Broadcom move to the US – a waste of time?

Business woman with question mark looking for answers

Broadcom’s decision to kick off a redomiciliation process to the US was a pragmatic move to get in the good books of the government, but now Trump has killed the Qualcomm acquisition, is there any point?

There are of course benefits to shifting the corporate headquarters to the tax shelter of Delaware, but then there are will also be benefits to having the corporation located in Singapore. This small city-state also offers corporates notable tax benefits, has an incredibly friendly business ecosystem, has 21 bilateral and regional Free Trade Agreements in force and 41 Investment Guarantee Agreements, excellent intellectual property protection laws and easy access to funding. When you take all this into account, some might assume the move to the US was nothing more than a shoulder rubbing exercise than a financial decision.

Broadcom announced plans to move its headquarters to the US prior to the beginning of the Qualcomm acquisition talk. Rumours were beginning to surface, but confirmation (and the beginning of the soap opera) was yet to arrive. The press conference announcing the redomiciliation process even managed to grab the attention of Trump, who was able to leave his Twitter account for a couple of minutes to stand stoically behind Broadcom CEO Hock Tan. At the time, Trump commented Broadcom was one of the “one of the really great, great companies.”

Considering the troubles being faced by AT&T during its own monster-acquisition, trying to get into the good books of the US government is not necessarily a bad idea, especially if you are about to kick off the biggest acquisition ever.
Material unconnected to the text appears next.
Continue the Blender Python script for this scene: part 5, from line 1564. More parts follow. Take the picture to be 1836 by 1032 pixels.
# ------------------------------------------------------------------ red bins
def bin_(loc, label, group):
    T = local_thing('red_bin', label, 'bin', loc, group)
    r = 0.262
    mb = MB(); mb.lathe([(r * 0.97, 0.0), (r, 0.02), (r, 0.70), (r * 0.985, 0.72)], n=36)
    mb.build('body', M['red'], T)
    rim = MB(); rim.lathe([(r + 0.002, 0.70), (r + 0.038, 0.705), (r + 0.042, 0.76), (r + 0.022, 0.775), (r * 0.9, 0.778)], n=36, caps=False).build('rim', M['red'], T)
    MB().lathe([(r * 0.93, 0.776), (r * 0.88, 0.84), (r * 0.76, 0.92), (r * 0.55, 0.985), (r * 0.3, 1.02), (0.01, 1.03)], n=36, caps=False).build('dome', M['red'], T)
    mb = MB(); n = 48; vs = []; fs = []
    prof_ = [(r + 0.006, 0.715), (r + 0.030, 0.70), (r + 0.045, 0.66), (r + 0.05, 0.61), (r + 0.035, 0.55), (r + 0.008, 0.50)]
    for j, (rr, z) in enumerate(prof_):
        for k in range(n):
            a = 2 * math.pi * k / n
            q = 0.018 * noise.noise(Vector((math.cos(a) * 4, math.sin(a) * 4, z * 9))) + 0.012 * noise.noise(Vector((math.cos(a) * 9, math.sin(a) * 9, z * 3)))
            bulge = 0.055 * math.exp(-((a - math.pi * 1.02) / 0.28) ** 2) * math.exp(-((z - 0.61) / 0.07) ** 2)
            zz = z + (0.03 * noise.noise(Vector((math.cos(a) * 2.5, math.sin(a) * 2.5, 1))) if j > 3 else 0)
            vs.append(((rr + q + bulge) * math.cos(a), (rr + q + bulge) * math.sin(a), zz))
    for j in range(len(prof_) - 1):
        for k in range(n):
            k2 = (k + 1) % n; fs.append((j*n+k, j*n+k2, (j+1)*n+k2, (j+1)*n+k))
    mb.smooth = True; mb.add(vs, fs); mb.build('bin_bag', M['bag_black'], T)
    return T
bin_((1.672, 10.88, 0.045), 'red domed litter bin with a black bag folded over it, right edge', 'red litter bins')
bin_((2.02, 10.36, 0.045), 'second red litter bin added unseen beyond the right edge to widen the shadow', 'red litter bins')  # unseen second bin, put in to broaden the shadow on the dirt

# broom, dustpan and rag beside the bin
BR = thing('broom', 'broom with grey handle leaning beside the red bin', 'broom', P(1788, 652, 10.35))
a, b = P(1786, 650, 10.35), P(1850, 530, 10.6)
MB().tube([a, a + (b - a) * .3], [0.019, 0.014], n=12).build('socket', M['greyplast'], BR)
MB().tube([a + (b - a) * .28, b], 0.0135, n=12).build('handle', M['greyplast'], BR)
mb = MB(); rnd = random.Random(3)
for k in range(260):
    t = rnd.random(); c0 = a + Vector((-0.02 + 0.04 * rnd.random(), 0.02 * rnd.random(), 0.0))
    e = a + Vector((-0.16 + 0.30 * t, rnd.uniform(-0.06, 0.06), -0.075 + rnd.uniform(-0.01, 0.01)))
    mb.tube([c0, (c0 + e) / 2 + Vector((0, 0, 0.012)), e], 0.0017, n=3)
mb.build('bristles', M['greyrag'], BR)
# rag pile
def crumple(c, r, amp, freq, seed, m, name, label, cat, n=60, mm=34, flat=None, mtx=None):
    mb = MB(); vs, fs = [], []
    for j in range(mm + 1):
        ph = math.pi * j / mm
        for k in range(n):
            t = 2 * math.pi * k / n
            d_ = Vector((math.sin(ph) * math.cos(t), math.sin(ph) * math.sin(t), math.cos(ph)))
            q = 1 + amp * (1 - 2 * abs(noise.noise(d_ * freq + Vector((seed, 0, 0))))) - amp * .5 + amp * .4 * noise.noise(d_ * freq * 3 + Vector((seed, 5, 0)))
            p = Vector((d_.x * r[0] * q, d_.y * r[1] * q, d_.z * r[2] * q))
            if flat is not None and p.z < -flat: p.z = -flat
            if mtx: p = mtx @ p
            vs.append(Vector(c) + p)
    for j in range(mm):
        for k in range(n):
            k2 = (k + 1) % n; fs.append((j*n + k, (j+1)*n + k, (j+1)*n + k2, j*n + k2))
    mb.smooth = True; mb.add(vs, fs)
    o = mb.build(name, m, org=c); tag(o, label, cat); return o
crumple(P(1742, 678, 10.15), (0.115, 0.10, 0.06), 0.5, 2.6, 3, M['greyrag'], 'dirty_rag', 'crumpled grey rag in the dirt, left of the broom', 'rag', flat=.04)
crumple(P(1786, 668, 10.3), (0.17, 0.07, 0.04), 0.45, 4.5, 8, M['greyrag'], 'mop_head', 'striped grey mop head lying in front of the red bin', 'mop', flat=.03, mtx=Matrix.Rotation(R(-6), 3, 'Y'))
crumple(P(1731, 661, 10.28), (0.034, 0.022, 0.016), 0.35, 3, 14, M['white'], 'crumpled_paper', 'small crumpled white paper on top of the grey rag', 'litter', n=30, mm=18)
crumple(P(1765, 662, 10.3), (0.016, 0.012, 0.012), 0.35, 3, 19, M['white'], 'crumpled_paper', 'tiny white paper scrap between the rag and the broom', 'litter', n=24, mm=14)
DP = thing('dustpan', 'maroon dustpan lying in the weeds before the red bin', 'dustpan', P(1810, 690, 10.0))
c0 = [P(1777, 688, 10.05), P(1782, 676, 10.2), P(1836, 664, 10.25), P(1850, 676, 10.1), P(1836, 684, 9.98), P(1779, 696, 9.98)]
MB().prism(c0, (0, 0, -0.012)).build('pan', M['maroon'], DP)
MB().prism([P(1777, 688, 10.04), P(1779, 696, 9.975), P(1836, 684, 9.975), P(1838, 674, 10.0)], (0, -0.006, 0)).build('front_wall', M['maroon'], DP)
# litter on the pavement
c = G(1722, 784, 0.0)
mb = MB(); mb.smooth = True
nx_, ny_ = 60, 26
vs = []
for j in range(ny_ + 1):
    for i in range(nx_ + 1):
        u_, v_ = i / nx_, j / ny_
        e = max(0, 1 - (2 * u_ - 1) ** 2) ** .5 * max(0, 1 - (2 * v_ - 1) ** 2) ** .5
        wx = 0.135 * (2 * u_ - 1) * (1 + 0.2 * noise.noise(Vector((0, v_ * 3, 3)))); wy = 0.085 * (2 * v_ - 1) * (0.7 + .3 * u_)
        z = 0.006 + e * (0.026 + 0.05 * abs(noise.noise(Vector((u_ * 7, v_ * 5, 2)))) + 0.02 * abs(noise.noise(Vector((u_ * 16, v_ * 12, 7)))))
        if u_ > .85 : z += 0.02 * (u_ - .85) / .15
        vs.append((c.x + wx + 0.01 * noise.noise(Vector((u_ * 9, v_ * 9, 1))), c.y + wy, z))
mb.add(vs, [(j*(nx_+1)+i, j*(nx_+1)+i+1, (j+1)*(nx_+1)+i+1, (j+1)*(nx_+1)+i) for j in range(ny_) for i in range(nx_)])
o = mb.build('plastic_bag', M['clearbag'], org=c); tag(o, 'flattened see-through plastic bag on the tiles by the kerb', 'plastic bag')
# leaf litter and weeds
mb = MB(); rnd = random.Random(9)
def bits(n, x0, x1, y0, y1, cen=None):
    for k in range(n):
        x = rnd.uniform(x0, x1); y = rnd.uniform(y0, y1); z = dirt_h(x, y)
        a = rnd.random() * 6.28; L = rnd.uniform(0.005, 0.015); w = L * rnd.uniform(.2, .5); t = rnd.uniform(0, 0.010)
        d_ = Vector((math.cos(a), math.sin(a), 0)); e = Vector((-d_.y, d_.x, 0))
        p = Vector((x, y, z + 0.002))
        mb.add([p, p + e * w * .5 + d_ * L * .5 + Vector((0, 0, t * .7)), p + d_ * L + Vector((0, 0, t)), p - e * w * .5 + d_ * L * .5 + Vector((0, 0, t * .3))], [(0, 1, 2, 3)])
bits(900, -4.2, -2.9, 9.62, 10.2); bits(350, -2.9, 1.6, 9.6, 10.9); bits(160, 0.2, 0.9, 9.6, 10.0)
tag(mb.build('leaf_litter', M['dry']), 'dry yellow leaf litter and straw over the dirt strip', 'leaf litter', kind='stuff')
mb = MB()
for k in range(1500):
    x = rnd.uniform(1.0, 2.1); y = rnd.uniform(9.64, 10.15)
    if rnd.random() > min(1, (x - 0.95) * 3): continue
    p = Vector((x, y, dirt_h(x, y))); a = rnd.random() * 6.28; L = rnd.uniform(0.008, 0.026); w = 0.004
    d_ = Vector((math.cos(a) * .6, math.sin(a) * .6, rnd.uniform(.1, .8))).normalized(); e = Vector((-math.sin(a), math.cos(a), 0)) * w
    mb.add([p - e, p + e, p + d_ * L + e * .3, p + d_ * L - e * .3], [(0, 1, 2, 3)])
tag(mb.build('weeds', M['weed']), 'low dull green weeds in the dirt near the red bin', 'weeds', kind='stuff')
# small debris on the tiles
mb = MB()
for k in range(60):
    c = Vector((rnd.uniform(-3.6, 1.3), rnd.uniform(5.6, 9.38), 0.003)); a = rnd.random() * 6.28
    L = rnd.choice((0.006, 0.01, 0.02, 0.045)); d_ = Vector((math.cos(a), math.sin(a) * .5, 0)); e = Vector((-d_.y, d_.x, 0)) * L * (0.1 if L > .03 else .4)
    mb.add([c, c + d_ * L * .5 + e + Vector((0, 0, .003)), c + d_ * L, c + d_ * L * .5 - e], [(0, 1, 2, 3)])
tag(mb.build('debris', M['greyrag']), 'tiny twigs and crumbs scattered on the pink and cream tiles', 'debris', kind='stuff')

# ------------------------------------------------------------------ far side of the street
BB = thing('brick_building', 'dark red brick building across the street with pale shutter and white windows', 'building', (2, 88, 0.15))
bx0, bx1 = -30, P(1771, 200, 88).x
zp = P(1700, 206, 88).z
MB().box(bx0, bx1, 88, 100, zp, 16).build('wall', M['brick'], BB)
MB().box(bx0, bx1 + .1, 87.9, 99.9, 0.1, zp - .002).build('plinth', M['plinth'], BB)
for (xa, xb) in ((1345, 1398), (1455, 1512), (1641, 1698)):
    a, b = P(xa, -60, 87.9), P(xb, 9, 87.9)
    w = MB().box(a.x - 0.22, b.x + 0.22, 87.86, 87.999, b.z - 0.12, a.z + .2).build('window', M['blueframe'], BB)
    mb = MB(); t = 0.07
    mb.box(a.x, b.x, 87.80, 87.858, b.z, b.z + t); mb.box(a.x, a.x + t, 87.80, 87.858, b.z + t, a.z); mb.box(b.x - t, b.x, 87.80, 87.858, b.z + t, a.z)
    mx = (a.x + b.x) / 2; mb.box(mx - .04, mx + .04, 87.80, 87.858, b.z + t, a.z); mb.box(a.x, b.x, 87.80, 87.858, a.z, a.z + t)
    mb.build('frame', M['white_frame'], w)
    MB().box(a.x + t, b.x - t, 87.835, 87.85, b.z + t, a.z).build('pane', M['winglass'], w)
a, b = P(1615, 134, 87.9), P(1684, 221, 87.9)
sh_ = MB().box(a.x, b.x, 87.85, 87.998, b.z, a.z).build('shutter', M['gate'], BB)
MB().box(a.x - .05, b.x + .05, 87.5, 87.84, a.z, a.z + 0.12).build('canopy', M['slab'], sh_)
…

Redomiciliation is of course an excellent way to do this as the President seems to be measuring success on how much money and corporations he can tempt back to American shores, but then he screwed over his new pal.

Tan must be looking at the situation now, assuming of course that pragmatism ahead of the acquisition was a driver for the redomiciliation, wondering what the point was. Why bother stroking the egos of shallow and polished politicians just to be cut down. This is the fifth time a President has blocked an acquisition after taking advice from the Committee on Foreign Investment in the United States, the second instance since Trump took office.

This is not to say the redomiciliation decision will be reversed. It might be a fair bet to assume Tan has the acquisition taste and might go chasing another, smaller US target. Perhaps the waves of repercussion won’t be as large this time meaning there won’t be as much scrutiny, but having the government on side will still certainly be a plus.

On a side note, perhaps we should not be surprised about Trump’s decision to ban the acquisition on the ground of paranoia protectionism patriotism national security, even if he seemed chummy with Tan. President Trump does not seem to be too bothered about offending if it achieves his own personal, short-term objectives. It will be interesting to see whether this approach to relationships comes back to bite in the future.